Paco y yo, dos intelectuales de sofá y queso curado, decidimos salvar la democracia a golpe de vino tinto y opiniones no solicitadas. La noche comenzó con una botella de Ribera y terminó con la certeza de que el país está perdido… aunque el queso estaba espectacular.

Mientras nos zampábamos un Bucarito que podría haber sido declarado patrimonio nacional, Paco defendía sus ideas con la pasión de un tertuliano de madrugada, y yo contraatacaba con argumentos sacados directamente de memes políticos. El consenso era imposible, pero el queso sí que nos unía. Porque si algo tiene España, además de paro y políticos capullos, es buen queso.

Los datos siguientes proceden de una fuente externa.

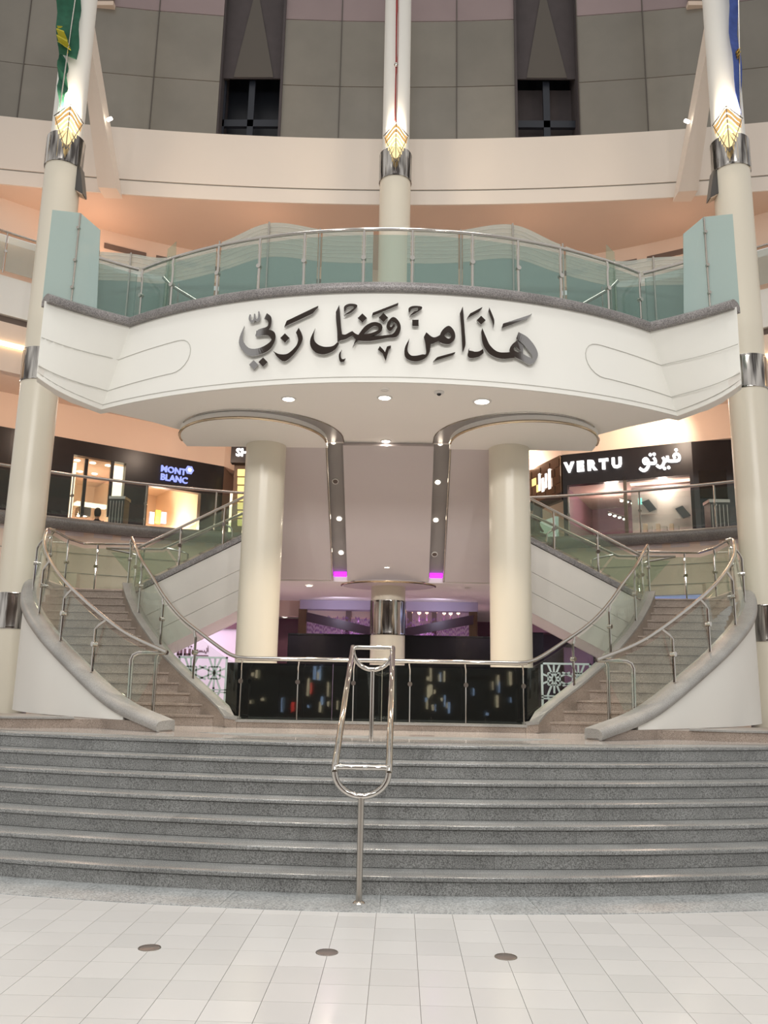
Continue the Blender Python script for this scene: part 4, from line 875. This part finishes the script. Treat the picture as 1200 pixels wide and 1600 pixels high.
em = MB().add([f.at(u+x, -.095, z+y) for x, y in st]+[f.at(u+x, -.06, z+y) for x, y in st], [tuple(range(12)), tuple(range(23, 11, -1))]+[(i, (i+1) % 12, 12+(i+1) % 12, 12+i) for i in range(12)]); em.ob('emblem_centre', 'sign_white', sh)
# its return wall and the next shop
f2 = Frame((-5.81, 27.24), (-5.7, 30.5))
f2.box(MB(), 0, f2.L, 0, .2, F2, TOP).ob('return_wall', 'brown_panel', sh)
nb = thing('golden_shop', (-4.6, 26.7, F2), 'dark shop sign and golden lit window beside the left inner column', 'shop front')
fr_ = Frame((-5.35, 26.6), (-2.0, 26.6))
fr_.pbox(MB(), 361, 420, 690, 723, 0, .3).ob('sign_board', 'shop_black', nb)
fr_.pbox(MB(), 362, 420, 723, 880, .3, .4).ob('back_panel', 'brown_panel', nb)
for k in range(7): fr_.pbox(MB(), 371, 385, 733+k*13, 743+k*13, .1, .2).ob('gold_panel', 'gold_display', nb)
fr_.pbox(MB(), 358, 361, 770, 832, .0, .1).ob('lit_edge', 'shop_light', nb)
u, z = fr_.px(379, 708, 0); fr_.place(text_mesh('sign_letters', 'SH', .36, .03, 'sign_white', .01), u, -.05, z, 'sign_letters', nb)
# bulkhead above the shops
bw = thing('wall_shops', (0, 26, TOP), kind='structure')
for A_, B_ in (((-12.2, 22.45), (-5.81, 27.24)), ((-5.81, 27.24), (-4.4, 30.4)), ((5.3, 25.29), (12.6, 22.0)), ((5.3, 25.29), (4.3, 29.5))):
    q = Frame(A_, B_); q.box(MB(), 0, q.L, .0, .3, TOP, 9.97).ob('bulkhead_face', 'peach', bw)
MB().box(-14, 14, 31, 31.2, F2, 10).ob('far_wall', 'peach', bw)
q = Frame((-14.0, 21.1), (-11.2, 23.17)); q.box(MB(), 0, q.L, 0, .3, F2, TOP).ob('dark_front', 'shop_black', bw)
q.box(MB(), 1.2, 1.7, -.1, 0, F2, TOP).ob('dark_pilaster', 'plaster_dark', bw)
# right: phone shop
f = Frame((5.3, 25.29), (8.79, 23.68)); sh = thing('phone_shop', f.at(1.9, 0, F2), 'black shop front with glowing white two-language sign on the right second level', 'shop front')
zb = f.px(980, 750)[1]
f.box(MB(), 0, f.L, 0, .25, zb, TOP).ob('sign_band', 'shop_black', sh)
g2 = Frame((8.79, 23.68), (10.4, 23.3)); g2.box(MB(), 0, g2.L, 0, .25, F2, TOP).ob('dark_wing', 'shop_black', sh)
g2.box(MB(), .15, .9, -.03, .0, 5.4, 8.0).ob('dark_pane', 'black_glass', sh)
for u0, u1 in ((0, .14), (f.L-.1, f.L)): f.box(MB(), u0, u1, 0, .25, F2, zb).ob('pier', 'shop_black', sh)
f.pbox(MB(), 975, 980, 745, 838, .0, .1).ob('mullion', 'mullion', sh)
f.box(MB(), .14, f.L-.1, .1, .115, F2, zb).ob('window_pane', 'shop_glass', sh)
f.box(MB(), 0, f.L, 4.0, 4.2, F2, zb+.2).ob('back_wall', 'plum', sh)
f.box(MB(), 0, f.L, .25, 4.2, zb+.02, zb+.12).ob('shop_ceiling', 'shop_ceiling', sh)
for u in (-.02, f.L-.08): f.box(MB(), u, u+.08, .25, 4.2, F2, zb).ob('side_wall', 'plum', sh)
f.box(MB(), .3, 1.6, 1.5, 3.6, F2, 6.1).ob('counter', 'shop_black', sh)
sm = f.px(978, 780)[0]
f.box(MB(), sm, f.L-.1, 1.0, 1.1, F2, zb-.02).ob('display_backdrop', 'poster', sh)
f.box(MB(), sm+.05, f.L-.15, .55, .75, zb-.02, zb+.03).ob('lit_strip', 'shop_light', sh)
for (U0, U1, V0, V1, mt) in ((998, 1027, 778, 803, 'poster'), (1052, 1078, 790, 810, 'poster')):
    f.pbox(MB(), U0, U1, V0, V1, .8, .83).ob('poster', mt, sh)
for (U, Vv) in ((1014, 790), (1067, 800)):
    a, z = f.px(U, Vv, .76); MB().add([f.at(a+x, .76, z+y) for x, y in ((-.22, .12), (.0, .2), (.22, -.12), (.0, -.2))]+[f.at(a+x, .79, z+y) for x, y in ((-.22, .12), (.0, .2), (.22, -.12), (.0, -.2))], [(0, 1, 2, 3), (7, 6, 5, 4), (0, 4, 5, 1), (1, 5, 6, 2), (2, 6, 7, 3), (3, 7, 4, 0)]).ob('phone_picture', 'poster_dark', sh)
f.pbox(MB(), 997, 1003, 778, 788, .78, .8).ob('green_patch', 'teal_light', sh)
for k, U in enumerate((1005, 1013, 1025, 1036, 1046, 1055)): f.pbox(MB(), U, U+6, 818+(k % 2)*4, 832, .5, .7).ob('product_box', 'poster' if k % 2 else 'shop_wall', sh)
for (a, b) in (((915, 772), (975, 766)), ((950, 800), (978, 809)), ((968, 779), (1000, 786))):
    qa, qb = [EYE+ray(*q)*((f.at(1, 2.0, 0)-EYE).dot(f.n)/ray(*q).dot(f.n)) for q in (a, b)]
    tr = MB().tube([qa, qb], .03, 6).ob('track_light', 'lens_black', sh)
    for k in range(4): q = qa.lerp(qb, .1+.27*k); MB().lathe([(.0001, -.05), (.05, -.03), (.055, .0), (.0001, .02)], q.x, q.y, 10).ob('spot_head', 'lamp_small', tr).location.z += q.z-.05
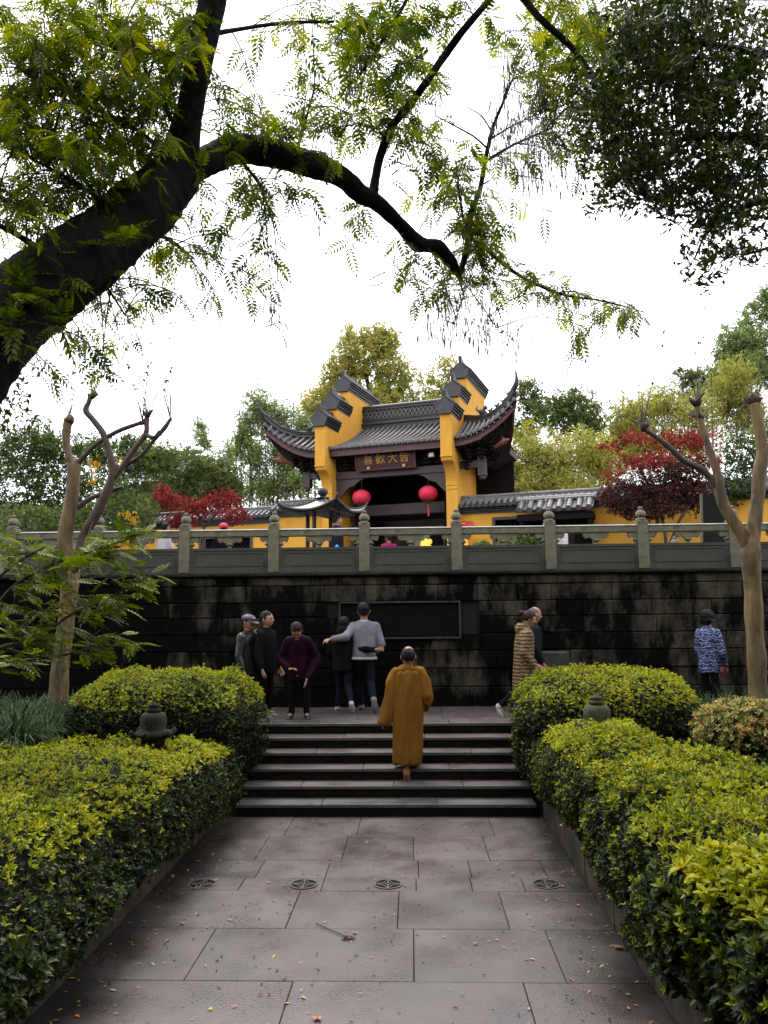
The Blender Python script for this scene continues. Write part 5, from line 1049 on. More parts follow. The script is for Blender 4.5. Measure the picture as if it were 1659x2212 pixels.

La segunda botella de vino nos llevó a un punto de inflexión: la calvicie. Porque claro, ¿cómo vamos a arreglar el país si ni siquiera podemos arreglar nuestras entradas capilares? Así que, entre insultos cariñosos y brindis por la Constitución (la de 1812, por supuesto), decidimos hacernos un implante de pelo. Juntos. Como símbolo de reconciliación nacional. Paco quiere el estilo de Sánchez, yo el de Begoña. El cirujano ya nos ha dicho que no hace milagros, pero que con suficiente injerto y poca vergüenza, todo es posible.
Al final, no arreglamos España, pero sí salimos con cita para el injerto y una resaca que podría tumbar a cualquier gobierno. Y eso, señores y señores , es lo más cerca que hemos estado de una coalición.